▶ Given data:
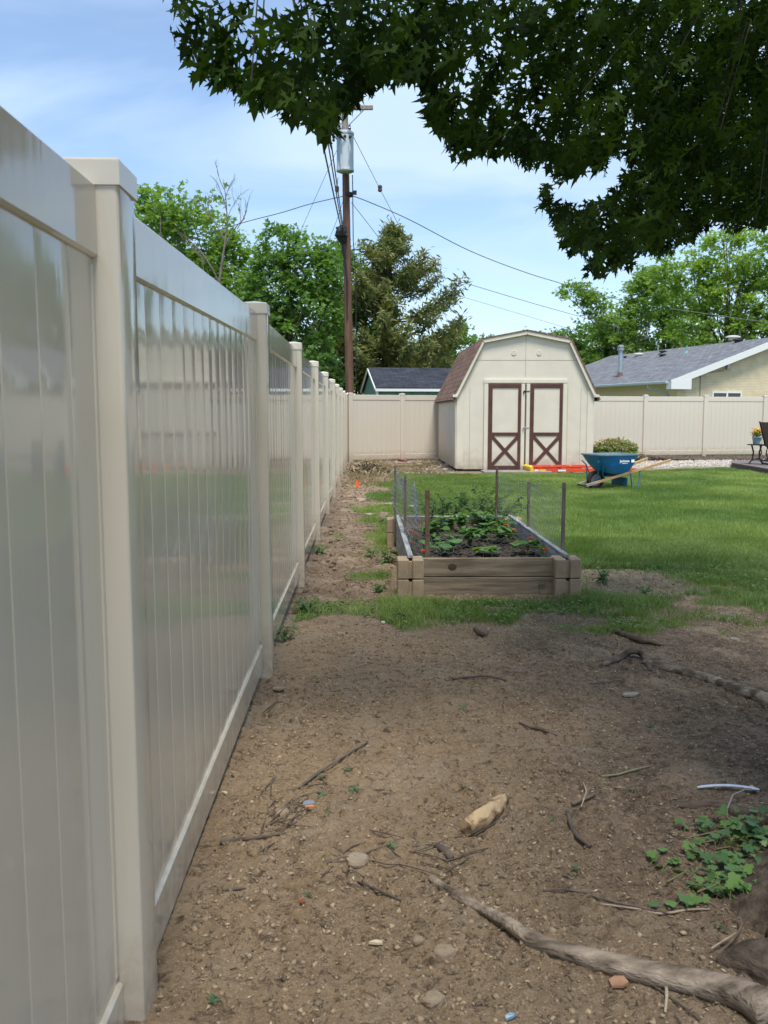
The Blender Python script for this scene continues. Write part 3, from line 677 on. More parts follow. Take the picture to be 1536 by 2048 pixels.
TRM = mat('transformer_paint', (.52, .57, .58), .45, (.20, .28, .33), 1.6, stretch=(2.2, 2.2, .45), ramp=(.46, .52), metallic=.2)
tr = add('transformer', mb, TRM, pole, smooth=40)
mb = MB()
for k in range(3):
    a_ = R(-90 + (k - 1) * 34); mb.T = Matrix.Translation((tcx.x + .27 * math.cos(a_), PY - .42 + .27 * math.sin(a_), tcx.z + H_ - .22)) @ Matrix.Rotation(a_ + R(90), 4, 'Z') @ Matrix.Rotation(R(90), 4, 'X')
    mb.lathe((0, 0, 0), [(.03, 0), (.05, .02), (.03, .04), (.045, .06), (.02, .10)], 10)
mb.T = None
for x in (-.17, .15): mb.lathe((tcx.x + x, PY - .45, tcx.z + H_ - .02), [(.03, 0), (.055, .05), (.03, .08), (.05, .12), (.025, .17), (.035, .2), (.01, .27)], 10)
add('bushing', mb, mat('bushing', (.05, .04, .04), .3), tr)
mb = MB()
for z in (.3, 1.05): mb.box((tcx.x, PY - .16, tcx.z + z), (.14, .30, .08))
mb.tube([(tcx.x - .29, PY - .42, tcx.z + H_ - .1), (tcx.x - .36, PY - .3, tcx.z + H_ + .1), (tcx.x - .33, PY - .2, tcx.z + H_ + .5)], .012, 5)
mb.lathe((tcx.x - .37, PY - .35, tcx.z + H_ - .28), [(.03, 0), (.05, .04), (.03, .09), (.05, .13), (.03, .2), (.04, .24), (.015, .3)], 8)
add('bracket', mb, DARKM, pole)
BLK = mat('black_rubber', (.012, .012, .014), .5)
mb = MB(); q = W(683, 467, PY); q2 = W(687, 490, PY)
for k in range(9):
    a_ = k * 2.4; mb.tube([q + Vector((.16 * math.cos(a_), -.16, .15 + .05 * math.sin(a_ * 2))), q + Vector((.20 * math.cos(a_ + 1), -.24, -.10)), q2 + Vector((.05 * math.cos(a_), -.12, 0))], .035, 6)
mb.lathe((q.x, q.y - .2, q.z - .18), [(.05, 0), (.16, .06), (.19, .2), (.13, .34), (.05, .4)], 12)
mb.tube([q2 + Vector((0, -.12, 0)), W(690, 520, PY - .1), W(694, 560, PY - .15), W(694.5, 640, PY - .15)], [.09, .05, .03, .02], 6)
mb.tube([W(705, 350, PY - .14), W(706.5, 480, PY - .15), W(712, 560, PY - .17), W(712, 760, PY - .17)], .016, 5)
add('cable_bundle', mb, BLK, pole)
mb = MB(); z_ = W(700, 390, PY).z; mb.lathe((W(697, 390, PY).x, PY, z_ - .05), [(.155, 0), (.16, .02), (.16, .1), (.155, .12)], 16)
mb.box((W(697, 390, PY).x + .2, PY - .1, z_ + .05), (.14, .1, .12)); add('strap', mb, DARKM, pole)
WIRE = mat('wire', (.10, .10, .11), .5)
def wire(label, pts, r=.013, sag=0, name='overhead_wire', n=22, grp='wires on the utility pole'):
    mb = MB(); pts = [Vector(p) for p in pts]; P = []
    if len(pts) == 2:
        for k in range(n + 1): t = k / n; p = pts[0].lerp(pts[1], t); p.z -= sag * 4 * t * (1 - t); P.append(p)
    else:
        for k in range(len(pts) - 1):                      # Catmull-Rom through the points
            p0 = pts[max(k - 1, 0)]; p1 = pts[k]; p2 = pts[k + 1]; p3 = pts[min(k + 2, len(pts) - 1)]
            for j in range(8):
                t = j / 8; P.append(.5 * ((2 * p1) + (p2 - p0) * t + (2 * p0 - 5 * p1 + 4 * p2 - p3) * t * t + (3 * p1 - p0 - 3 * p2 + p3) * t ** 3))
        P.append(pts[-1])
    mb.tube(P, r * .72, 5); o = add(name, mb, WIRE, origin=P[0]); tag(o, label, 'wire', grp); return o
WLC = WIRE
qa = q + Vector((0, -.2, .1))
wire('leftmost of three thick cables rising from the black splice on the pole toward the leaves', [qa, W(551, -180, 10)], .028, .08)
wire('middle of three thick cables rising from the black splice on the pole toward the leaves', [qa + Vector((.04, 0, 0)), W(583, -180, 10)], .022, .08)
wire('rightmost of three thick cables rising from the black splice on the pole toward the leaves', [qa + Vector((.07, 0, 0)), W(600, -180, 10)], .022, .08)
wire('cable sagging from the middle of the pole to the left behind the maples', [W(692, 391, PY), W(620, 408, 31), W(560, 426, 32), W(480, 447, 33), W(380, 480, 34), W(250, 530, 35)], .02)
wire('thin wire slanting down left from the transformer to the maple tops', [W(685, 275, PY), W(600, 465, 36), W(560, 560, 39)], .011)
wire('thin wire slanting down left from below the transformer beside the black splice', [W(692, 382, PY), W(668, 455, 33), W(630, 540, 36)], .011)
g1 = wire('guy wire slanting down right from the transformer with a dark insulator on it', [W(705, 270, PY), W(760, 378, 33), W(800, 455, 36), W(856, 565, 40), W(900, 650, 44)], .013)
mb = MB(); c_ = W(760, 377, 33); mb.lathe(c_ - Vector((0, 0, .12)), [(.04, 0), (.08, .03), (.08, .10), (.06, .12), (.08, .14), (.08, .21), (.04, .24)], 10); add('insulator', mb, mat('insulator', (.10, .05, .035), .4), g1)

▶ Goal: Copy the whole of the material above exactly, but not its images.

▶ Full answer:
The Blender Python script for this scene continues. Write part 3, from line 677 on. More parts follow. Take the picture to be 1536 by 2048 pixels.
TRM = mat('transformer_paint', (.52, .57, .58), .45, (.20, .28, .33), 1.6, stretch=(2.2, 2.2, .45), ramp=(.46, .52), metallic=.2)
tr = add('transformer', mb, TRM, pole, smooth=40)
mb = MB()
for k in range(3):
    a_ = R(-90 + (k - 1) * 34); mb.T = Matrix.Translation((tcx.x + .27 * math.cos(a_), PY - .42 + .27 * math.sin(a_), tcx.z + H_ - .22)) @ Matrix.Rotation(a_ + R(90), 4, 'Z') @ Matrix.Rotation(R(90), 4, 'X')
    mb.lathe((0, 0, 0), [(.03, 0), (.05, .02), (.03, .04), (.045, .06), (.02, .10)], 10)
mb.T = None
for x in (-.17, .15): mb.lathe((tcx.x + x, PY - .45, tcx.z + H_ - .02), [(.03, 0), (.055, .05), (.03, .08), (.05, .12), (.025, .17), (.035, .2), (.01, .27)], 10)
add('bushing', mb, mat('bushing', (.05, .04, .04), .3), tr)
mb = MB()
for z in (.3, 1.05): mb.box((tcx.x, PY - .16, tcx.z + z), (.14, .30, .08))
mb.tube([(tcx.x - .29, PY - .42, tcx.z + H_ - .1), (tcx.x - .36, PY - .3, tcx.z + H_ + .1), (tcx.x - .33, PY - .2, tcx.z + H_ + .5)], .012, 5)
mb.lathe((tcx.x - .37, PY - .35, tcx.z + H_ - .28), [(.03, 0), (.05, .04), (.03, .09), (.05, .13), (.03, .2), (.04, .24), (.015, .3)], 8)
add('bracket', mb, DARKM, pole)
BLK = mat('black_rubber', (.012, .012, .014), .5)
mb = MB(); q = W(683, 467, PY); q2 = W(687, 490, PY)
for k in range(9):
    a_ = k * 2.4; mb.tube([q + Vector((.16 * math.cos(a_), -.16, .15 + .05 * math.sin(a_ * 2))), q + Vector((.20 * math.cos(a_ + 1), -.24, -.10)), q2 + Vector((.05 * math.cos(a_), -.12, 0))], .035, 6)
mb.lathe((q.x, q.y - .2, q.z - .18), [(.05, 0), (.16, .06), (.19, .2), (.13, .34), (.05, .4)], 12)
mb.tube([q2 + Vector((0, -.12, 0)), W(690, 520, PY - .1), W(694, 560, PY - .15), W(694.5, 640, PY - .15)], [.09, .05, .03, .02], 6)
mb.tube([W(705, 350, PY - .14), W(706.5, 480, PY - .15), W(712, 560, PY - .17), W(712, 760, PY - .17)], .016, 5)
add('cable_bundle', mb, BLK, pole)
mb = MB(); z_ = W(700, 390, PY).z; mb.lathe((W(697, 390, PY).x, PY, z_ - .05), [(.155, 0), (.16, .02), (.16, .1), (.155, .12)], 16)
mb.box((W(697, 390, PY).x + .2, PY - .1, z_ + .05), (.14, .1, .12)); add('strap', mb, DARKM, pole)
WIRE = mat('wire', (.10, .10, .11), .5)
def wire(label, pts, r=.013, sag=0, name='overhead_wire', n=22, grp='wires on the utility pole'):
    mb = MB(); pts = [Vector(p) for p in pts]; P = []
    if len(pts) == 2:
        for k in range(n + 1): t = k / n; p = pts[0].lerp(pts[1], t); p.z -= sag * 4 * t * (1 - t); P.append(p)
    else:
        for k in range(len(pts) - 1):                      # Catmull-Rom through the points
            p0 = pts[max(k - 1, 0)]; p1 = pts[k]; p2 = pts[k + 1]; p3 = pts[min(k + 2, len(pts) - 1)]
            for j in range(8):
                t = j / 8; P.append(.5 * ((2 * p1) + (p2 - p0) * t + (2 * p0 - 5 * p1 + 4 * p2 - p3) * t * t + (3 * p1 - p0 - 3 * p2 + p3) * t ** 3))
        P.append(pts[-1])
    mb.tube(P, r * .72, 5); o = add(name, mb, WIRE, origin=P[0]); tag(o, label, 'wire', grp); return o
WLC = WIRE
qa = q + Vector((0, -.2, .1))
wire('leftmost of three thick cables rising from the black splice on the pole toward the leaves', [qa, W(551, -180, 10)], .028, .08)
wire('middle of three thick cables rising from the black splice on the pole toward the leaves', [qa + Vector((.04, 0, 0)), W(583, -180, 10)], .022, .08)
wire('rightmost of three thick cables rising from the black splice on the pole toward the leaves', [qa + Vector((.07, 0, 0)), W(600, -180, 10)], .022, .08)
wire('cable sagging from the middle of the pole to the left behind the maples', [W(692, 391, PY), W(620, 408, 31), W(560, 426, 32), W(480, 447, 33), W(380, 480, 34), W(250, 530, 35)], .02)
wire('thin wire slanting down left from the transformer to the maple tops', [W(685, 275, PY), W(600, 465, 36), W(560, 560, 39)], .011)
wire('thin wire slanting down left from below the transformer beside the black splice', [W(692, 382, PY), W(668, 455, 33), W(630, 540, 36)], .011)
g1 = wire('guy wire slanting down right from the transformer with a dark insulator on it', [W(705, 270, PY), W(760, 378, 33), W(800, 455, 36), W(856, 565, 40), W(900, 650, 44)], .013)
mb = MB(); c_ = W(760, 377, 33); mb.lathe(c_ - Vector((0, 0, .12)), [(.04, 0), (.08, .03), (.08, .10), (.06, .12), (.08, .14), (.08, .21), (.04, .24)], 10); add('insulator', mb, mat('insulator', (.10, .05, .035), .4), g1)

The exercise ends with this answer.